* [SUPPLIED INFORMATION]:
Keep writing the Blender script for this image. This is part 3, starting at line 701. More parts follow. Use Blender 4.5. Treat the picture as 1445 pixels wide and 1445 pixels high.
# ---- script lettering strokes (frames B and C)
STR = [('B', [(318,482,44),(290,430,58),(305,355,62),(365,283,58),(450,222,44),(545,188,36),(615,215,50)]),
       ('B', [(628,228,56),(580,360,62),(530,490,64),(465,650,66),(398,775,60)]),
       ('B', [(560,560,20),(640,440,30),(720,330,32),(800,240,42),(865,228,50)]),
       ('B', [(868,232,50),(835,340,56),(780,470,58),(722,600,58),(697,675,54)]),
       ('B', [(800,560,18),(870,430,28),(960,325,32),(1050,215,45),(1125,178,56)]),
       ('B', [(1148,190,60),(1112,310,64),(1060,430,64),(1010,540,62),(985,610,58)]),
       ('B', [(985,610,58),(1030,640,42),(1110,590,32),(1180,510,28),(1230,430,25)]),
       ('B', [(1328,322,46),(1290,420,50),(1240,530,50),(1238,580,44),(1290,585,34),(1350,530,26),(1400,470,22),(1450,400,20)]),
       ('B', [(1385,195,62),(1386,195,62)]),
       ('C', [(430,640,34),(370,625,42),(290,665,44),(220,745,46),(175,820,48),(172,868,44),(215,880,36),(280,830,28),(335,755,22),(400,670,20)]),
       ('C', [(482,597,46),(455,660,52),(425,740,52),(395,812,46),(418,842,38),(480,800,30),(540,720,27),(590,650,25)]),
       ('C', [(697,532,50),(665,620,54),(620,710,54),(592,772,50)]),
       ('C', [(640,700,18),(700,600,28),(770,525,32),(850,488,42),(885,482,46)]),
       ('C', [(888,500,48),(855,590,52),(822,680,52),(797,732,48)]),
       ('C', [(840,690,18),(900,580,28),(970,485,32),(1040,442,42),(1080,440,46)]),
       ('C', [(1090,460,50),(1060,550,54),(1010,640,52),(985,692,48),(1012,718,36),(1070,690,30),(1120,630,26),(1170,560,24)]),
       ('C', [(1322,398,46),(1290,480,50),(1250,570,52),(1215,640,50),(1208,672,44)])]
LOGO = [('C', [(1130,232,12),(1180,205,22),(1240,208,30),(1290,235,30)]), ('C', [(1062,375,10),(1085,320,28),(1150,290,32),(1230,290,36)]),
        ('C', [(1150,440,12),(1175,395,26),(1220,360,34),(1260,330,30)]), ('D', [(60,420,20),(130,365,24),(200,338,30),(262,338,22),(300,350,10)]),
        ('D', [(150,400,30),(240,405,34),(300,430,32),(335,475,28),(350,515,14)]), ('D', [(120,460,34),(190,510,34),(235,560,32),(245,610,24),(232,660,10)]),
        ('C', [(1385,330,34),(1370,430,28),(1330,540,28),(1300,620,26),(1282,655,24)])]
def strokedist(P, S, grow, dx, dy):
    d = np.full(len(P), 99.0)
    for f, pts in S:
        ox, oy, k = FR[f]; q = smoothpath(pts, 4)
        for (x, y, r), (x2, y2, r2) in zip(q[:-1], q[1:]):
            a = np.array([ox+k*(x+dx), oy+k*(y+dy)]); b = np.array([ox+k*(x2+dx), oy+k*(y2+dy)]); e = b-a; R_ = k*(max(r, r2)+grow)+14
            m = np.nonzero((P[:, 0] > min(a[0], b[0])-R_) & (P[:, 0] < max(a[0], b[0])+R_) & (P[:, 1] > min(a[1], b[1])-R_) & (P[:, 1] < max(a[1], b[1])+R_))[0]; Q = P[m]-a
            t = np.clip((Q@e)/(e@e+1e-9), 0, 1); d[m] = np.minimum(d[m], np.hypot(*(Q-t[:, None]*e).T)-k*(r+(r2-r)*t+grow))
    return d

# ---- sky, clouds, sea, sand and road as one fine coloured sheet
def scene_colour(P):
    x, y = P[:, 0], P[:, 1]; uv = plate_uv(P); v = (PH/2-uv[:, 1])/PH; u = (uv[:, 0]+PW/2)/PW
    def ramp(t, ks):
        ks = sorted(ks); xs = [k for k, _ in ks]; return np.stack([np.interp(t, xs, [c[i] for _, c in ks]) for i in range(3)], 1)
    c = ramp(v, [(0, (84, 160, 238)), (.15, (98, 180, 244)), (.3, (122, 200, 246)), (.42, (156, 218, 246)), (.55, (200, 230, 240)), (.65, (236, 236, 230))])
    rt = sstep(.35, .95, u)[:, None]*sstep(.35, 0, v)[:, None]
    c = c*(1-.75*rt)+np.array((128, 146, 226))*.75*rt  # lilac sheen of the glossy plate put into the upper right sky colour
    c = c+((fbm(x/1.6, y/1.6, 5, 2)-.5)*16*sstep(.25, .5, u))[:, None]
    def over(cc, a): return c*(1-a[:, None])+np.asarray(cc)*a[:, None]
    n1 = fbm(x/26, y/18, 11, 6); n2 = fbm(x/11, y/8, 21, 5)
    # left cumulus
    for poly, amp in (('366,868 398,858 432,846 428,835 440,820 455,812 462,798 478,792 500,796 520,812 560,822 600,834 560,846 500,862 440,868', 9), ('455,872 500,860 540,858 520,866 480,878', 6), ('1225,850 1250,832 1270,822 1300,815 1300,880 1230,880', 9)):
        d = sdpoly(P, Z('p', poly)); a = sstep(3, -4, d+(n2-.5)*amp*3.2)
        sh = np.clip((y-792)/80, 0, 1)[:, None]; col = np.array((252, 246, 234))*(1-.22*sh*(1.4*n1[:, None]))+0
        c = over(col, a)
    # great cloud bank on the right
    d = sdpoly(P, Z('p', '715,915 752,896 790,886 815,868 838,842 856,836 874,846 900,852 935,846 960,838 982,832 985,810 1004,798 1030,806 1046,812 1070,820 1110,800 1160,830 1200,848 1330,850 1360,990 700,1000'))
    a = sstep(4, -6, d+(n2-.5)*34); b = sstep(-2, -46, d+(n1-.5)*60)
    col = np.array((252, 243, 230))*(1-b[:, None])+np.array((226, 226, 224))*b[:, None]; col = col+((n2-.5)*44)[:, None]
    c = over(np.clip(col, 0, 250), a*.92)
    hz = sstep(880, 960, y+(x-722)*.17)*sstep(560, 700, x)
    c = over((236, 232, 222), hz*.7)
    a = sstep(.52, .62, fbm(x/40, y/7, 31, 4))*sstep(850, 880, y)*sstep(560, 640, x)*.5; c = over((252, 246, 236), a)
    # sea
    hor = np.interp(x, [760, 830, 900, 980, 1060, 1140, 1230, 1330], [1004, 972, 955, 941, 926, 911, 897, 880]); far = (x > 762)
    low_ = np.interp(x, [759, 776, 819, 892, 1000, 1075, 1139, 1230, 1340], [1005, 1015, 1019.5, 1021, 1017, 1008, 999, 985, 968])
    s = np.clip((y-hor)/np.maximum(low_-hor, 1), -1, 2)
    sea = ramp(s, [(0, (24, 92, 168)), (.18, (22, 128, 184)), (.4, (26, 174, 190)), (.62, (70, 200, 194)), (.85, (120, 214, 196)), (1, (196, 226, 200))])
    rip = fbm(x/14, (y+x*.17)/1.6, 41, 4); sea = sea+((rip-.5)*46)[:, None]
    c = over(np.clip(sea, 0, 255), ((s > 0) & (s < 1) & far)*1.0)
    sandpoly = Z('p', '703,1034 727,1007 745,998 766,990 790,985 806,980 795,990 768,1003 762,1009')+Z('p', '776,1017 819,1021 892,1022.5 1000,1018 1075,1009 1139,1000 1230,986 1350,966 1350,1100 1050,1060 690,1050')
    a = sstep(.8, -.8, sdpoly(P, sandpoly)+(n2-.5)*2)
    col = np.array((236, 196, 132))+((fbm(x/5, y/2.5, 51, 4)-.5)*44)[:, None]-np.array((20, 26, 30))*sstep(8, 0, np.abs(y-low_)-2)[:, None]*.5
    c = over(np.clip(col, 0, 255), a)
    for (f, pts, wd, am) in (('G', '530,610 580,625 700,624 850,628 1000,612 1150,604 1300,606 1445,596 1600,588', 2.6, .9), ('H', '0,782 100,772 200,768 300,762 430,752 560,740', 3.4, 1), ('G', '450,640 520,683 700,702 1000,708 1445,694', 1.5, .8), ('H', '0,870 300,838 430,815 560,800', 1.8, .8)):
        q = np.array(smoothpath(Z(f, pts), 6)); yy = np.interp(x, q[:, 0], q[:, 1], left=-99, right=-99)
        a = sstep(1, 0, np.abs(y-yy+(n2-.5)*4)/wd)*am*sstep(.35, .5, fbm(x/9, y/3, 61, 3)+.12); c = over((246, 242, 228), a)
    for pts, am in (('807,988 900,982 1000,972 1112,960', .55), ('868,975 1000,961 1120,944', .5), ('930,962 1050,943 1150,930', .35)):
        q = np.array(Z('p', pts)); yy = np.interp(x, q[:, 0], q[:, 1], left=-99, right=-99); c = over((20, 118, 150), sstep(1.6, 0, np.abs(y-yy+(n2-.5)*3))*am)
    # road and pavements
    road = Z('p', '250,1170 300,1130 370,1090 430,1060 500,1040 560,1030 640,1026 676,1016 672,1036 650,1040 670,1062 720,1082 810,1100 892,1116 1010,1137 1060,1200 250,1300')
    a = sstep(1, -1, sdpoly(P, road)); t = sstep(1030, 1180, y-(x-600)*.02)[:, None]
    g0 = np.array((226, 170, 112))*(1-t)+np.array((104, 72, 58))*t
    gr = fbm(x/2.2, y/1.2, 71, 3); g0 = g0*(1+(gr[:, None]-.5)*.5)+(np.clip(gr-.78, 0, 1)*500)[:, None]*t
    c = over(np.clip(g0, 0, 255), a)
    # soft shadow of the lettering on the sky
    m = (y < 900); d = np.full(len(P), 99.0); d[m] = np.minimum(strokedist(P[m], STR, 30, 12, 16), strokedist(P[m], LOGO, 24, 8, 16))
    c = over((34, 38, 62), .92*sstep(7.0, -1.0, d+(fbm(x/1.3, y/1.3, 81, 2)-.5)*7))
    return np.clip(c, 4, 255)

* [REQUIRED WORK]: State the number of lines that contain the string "script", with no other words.

* [THE COMPLETED TASK]: 2